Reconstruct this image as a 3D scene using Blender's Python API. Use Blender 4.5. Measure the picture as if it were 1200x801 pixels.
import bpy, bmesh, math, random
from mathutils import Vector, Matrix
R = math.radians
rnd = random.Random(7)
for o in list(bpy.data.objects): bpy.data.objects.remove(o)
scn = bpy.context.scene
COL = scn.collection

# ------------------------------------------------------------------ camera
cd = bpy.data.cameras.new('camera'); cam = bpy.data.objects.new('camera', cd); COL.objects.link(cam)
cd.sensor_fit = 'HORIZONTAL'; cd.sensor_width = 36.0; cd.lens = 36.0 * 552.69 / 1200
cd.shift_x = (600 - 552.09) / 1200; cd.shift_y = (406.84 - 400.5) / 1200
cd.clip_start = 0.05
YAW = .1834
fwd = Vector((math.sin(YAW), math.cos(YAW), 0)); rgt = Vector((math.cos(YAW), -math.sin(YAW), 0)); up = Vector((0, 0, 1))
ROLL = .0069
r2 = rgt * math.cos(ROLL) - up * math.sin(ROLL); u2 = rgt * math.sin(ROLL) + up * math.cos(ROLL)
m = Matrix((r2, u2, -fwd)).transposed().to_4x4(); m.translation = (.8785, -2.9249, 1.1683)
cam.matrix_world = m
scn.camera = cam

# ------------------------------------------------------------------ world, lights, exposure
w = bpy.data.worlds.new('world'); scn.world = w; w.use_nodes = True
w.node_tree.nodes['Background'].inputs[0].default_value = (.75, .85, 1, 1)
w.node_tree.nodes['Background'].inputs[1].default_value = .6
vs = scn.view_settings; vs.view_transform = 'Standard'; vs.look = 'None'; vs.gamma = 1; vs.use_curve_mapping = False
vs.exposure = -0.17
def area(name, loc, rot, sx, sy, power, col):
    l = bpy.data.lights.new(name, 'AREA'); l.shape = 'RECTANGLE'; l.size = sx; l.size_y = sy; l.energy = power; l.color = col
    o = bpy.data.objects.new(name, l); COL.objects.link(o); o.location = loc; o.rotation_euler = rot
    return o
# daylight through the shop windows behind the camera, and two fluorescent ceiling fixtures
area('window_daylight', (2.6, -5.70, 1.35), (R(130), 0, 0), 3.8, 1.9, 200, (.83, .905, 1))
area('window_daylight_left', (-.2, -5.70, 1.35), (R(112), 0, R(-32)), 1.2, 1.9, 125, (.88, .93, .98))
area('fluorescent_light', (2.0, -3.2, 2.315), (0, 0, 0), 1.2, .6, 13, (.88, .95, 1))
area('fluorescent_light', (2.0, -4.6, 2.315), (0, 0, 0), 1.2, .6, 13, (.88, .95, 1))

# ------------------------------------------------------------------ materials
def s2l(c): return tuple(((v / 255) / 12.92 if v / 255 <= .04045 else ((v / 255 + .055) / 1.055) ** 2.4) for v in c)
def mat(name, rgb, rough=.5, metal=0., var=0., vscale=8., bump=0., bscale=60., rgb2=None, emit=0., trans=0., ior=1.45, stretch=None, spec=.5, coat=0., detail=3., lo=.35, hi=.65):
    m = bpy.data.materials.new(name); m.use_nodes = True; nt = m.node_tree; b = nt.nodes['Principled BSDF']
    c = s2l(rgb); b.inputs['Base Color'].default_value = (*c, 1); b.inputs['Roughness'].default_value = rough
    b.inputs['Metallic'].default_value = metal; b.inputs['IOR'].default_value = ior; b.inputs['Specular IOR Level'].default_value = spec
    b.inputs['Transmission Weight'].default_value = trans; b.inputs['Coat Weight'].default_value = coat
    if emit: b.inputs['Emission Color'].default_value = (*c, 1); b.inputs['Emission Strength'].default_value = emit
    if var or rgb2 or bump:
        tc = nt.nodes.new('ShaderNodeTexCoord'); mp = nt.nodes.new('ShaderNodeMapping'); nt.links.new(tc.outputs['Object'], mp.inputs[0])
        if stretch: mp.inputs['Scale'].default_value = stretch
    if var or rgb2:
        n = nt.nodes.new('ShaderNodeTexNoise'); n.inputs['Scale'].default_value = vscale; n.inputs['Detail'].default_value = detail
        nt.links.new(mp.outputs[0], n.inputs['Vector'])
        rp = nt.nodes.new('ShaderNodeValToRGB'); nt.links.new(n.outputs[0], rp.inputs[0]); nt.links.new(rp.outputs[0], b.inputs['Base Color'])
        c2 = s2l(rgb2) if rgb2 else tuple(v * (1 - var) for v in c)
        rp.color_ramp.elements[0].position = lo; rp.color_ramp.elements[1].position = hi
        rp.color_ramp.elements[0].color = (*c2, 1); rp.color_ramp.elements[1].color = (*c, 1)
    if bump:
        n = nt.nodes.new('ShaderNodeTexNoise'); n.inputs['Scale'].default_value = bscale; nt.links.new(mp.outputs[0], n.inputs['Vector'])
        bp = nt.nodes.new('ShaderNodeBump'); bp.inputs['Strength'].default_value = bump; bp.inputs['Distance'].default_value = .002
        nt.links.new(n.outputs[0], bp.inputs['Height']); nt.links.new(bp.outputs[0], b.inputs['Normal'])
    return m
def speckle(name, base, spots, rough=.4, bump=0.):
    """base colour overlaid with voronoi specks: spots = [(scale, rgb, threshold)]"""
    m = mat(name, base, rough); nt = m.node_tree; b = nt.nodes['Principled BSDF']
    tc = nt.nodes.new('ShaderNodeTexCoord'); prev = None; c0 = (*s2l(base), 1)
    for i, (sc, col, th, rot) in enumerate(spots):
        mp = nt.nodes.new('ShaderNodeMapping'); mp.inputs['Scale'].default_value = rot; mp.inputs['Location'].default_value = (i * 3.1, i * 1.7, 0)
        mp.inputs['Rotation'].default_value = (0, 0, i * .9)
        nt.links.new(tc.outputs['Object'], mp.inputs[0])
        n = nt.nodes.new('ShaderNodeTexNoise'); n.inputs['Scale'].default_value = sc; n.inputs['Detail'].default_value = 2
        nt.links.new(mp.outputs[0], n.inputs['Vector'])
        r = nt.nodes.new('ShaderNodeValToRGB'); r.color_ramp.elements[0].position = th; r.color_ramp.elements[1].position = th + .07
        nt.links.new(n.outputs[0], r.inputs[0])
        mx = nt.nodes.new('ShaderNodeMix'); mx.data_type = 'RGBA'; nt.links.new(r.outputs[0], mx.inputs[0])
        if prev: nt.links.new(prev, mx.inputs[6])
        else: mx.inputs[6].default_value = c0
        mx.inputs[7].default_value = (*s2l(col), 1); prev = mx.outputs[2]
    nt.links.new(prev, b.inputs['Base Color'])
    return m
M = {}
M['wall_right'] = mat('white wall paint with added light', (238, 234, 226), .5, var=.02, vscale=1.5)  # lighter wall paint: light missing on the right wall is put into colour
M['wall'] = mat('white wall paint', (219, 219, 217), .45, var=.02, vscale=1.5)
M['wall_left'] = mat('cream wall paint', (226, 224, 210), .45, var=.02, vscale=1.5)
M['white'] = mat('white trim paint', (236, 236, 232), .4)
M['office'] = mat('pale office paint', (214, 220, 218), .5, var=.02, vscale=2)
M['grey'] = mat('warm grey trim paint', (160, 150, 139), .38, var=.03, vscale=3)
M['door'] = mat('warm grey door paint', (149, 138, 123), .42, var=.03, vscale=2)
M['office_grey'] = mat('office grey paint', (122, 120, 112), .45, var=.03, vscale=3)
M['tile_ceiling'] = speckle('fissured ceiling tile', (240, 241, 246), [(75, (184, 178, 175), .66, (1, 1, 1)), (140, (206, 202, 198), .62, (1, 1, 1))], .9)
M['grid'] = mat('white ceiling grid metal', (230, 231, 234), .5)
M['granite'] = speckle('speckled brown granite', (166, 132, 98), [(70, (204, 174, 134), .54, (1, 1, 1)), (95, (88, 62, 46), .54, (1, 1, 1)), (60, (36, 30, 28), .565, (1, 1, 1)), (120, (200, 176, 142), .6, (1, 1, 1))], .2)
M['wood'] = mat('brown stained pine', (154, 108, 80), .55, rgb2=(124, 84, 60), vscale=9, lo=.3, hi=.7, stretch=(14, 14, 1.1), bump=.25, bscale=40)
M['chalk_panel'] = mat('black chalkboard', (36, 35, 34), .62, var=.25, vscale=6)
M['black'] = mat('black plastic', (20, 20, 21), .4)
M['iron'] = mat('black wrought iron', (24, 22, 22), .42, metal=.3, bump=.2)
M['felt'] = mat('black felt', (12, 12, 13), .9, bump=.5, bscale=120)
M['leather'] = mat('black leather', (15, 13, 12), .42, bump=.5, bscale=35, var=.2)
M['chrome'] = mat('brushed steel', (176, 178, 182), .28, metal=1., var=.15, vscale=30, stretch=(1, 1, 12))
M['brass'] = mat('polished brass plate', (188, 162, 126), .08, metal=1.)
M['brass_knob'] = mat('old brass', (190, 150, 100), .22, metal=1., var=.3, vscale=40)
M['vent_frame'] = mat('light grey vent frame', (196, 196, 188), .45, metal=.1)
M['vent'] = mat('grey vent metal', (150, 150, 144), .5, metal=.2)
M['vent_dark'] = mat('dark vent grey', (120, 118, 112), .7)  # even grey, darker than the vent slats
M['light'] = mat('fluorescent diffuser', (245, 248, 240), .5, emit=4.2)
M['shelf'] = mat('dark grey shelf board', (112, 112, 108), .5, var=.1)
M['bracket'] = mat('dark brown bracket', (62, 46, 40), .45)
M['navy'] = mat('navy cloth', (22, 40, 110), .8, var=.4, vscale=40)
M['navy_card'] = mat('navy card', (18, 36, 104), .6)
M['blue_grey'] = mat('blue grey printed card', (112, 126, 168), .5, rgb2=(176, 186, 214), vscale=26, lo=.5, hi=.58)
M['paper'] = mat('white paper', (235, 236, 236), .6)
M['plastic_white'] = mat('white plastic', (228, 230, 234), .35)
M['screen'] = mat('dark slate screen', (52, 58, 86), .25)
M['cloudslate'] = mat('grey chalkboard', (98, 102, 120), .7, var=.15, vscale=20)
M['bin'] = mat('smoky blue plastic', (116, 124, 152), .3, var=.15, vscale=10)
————
Quote only the stretch of lines that starts the data above and ends with the line containing "scn.camera = cam", both included.

• _Solution to the problem_:
Reconstruct this image as a 3D scene using Blender's Python API. Use Blender 4.5. Measure the picture as if it were 1200x801 pixels.
import bpy, bmesh, math, random
from mathutils import Vector, Matrix
R = math.radians
rnd = random.Random(7)
for o in list(bpy.data.objects): bpy.data.objects.remove(o)
scn = bpy.context.scene
COL = scn.collection

# ------------------------------------------------------------------ camera
cd = bpy.data.cameras.new('camera'); cam = bpy.data.objects.new('camera', cd); COL.objects.link(cam)
cd.sensor_fit = 'HORIZONTAL'; cd.sensor_width = 36.0; cd.lens = 36.0 * 552.69 / 1200
cd.shift_x = (600 - 552.09) / 1200; cd.shift_y = (406.84 - 400.5) / 1200
cd.clip_start = 0.05
YAW = .1834
fwd = Vector((math.sin(YAW), math.cos(YAW), 0)); rgt = Vector((math.cos(YAW), -math.sin(YAW), 0)); up = Vector((0, 0, 1))
ROLL = .0069
r2 = rgt * math.cos(ROLL) - up * math.sin(ROLL); u2 = rgt * math.sin(ROLL) + up * math.cos(ROLL)
m = Matrix((r2, u2, -fwd)).transposed().to_4x4(); m.translation = (.8785, -2.9249, 1.1683)
cam.matrix_world = m
scn.camera = cam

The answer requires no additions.